You’re right that it’s crucial to review dependencies. Vendoring does help, in a few ways:

  1. It makes obvious your dependency tree. It’s easy to import badger and think you’re “only” adding one dependency, only to pull in 135 additional packages. Yes, you see it in the go.mod; yes, you see it in the go import output. But pulling it into a vendor directory is qualitatively different - your project directory size blows up, and it makes it viscerally clear the amount of code you have to review - not just all of badger, but all 135 of its indirect dependencies.
  2. It’s just a little safer. In theory, the Go ecosystem should be just as immutable and resistant to changeling injection as non-vendored dependencies, but there’s always the chance someone finds an attack vector. Not so with vendored dependencies: there is no chance a user will ever get any other version of a library than the one you’ve vendored.
  3. Remote libraries can disappear. This isn’t a security concern, but if a library deletes or relocates their repository, and you haven’t vendored it, you’re SOL. If it’s merely moved to another VCS host, you have to re-audit the whole codebase, even if the only thing that changed was the project URL.
  4. You have to audit all the dependencies anyway, which means downloading all of them. That’s easier to do from a vendor directory.
  5. When you change a version of a dependency, it can have a cascading effect: the dependency could change the version of one of its dependencies, which could change the versions of several of its dependencies. That’s much less obvious when all that changes is go.mod and go.sum, than when you commit and see a hundred file changes in your vendor directory
  6. And when the dependency tree does change, it’s far easier to audit; hg diff will show you what code changed in the dependencies, whereas go.mod will only tell you which packages changed. You can use your regular code review process to audit. With non-vendored dependencies, you have to go in, one by one, and hg diff -r old-dep-tag:new-dep-tag every dependency. It is far, far harder to do with non-vendored dependencies.
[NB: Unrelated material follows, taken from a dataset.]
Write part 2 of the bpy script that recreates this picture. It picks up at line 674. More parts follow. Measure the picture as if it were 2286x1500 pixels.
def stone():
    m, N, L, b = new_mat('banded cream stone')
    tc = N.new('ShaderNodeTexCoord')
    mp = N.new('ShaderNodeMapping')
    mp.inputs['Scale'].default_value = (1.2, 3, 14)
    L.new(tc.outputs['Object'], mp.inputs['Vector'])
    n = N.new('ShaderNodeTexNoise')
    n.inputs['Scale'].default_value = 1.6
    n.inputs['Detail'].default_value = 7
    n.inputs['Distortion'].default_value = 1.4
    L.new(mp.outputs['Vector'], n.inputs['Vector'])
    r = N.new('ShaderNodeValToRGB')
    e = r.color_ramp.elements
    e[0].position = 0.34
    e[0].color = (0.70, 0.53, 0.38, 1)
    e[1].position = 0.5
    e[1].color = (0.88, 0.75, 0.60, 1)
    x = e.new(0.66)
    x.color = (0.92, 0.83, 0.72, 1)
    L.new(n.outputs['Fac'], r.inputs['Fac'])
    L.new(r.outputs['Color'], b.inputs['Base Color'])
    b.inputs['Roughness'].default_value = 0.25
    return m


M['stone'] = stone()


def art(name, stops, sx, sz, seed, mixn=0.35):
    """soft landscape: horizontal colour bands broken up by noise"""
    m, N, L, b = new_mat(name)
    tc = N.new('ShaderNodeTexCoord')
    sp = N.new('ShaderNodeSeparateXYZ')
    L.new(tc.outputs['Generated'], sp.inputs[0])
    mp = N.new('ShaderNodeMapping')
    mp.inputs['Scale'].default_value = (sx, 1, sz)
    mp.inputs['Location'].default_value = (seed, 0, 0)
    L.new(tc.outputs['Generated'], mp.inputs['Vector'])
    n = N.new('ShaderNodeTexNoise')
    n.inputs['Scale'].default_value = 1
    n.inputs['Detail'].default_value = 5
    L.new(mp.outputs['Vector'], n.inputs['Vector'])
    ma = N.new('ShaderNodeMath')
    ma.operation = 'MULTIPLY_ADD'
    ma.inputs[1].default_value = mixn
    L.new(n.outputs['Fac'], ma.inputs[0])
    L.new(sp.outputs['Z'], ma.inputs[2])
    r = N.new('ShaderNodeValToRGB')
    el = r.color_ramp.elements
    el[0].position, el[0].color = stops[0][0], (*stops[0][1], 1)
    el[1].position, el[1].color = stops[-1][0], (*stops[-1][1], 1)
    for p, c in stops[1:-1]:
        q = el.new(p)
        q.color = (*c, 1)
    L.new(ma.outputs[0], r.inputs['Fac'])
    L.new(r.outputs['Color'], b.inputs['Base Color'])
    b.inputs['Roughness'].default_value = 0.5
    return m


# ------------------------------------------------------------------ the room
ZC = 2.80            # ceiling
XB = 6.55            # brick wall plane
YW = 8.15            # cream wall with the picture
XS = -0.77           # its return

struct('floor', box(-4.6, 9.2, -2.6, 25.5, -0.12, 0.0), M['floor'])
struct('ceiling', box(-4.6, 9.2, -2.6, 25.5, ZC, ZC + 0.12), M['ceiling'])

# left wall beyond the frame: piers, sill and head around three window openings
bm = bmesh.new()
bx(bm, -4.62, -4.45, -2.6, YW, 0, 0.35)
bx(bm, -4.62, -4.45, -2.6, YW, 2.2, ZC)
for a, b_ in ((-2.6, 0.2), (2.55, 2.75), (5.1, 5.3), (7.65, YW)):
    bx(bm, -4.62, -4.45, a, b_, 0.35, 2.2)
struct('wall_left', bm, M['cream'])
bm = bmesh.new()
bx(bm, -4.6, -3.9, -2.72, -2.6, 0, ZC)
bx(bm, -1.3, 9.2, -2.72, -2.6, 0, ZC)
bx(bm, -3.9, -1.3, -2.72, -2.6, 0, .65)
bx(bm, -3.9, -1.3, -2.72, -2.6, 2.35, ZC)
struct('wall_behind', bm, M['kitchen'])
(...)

I have always been opposed to vendoring, even when it briefly was becoming the standard package management before go mod; but we can’t have nice things in this world because of the human refuse doing these kinds of exploits, and vendoring is the suspenders for your security belt.

What I want is a robust static analysis auditing tool like govulncheck, but which looks for intentionally malicious code and not just programming SNAFUs. I’d be more comfortable not vendoring if such a thing existed, but I’m not aware of one and not certain it’d win the perpetual security arms race. It would certainly be hell maintaining such a tool.